Kocharian’s lawyers were quick to hail this conclusion. One of them, Aram Vartevanian, claimed that it essentially reflects what they have said all along.

But Tigran Yegorian, a lawyer representing relatives of anti-Kocharian protesters killed in the March 2008 clashes with riot police in Yerevan, claimed the opposite. He argued that the ECHR did not say that Kocharian was indicted in breach of the European Convention.

“This question has to be answered by the national court dealing with this case,” Yegorian told RFE/RL’s Armenian service.

Vladimir Vartanian, the pro-government chairman of the Armenian parliament committee on legal affairs, also insisted that the ECHR did not side with Kocharian. “The ECHR said that it does not consider the existence of Article 300.1 a violation of the European Convention in itself,” he said.

The Constitutional Court has yet to receive a similar opinion from the Venice Commission. Vartanian suggested that it will resume hearings on Kocharian’s and the district court judge’s appeals only after the commission’s response.

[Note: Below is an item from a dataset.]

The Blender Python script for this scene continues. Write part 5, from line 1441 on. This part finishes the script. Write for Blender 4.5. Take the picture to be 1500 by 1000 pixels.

The Constitutional Court announced its decision to appeal to the two European bodies one day after Prime Minister Nikol Pashinian launched a scathing attack on its chairman, Hrayr Tovmasian. Pashinian accused him of cutting political deals with former President Serzh Sarkisian to “privatize” the country’s highest court. Tovmasian rejected the accusations.

Tovmasian and six other judges of the 9-member court have since been under strong government to pressure to resign. They have refused to quit.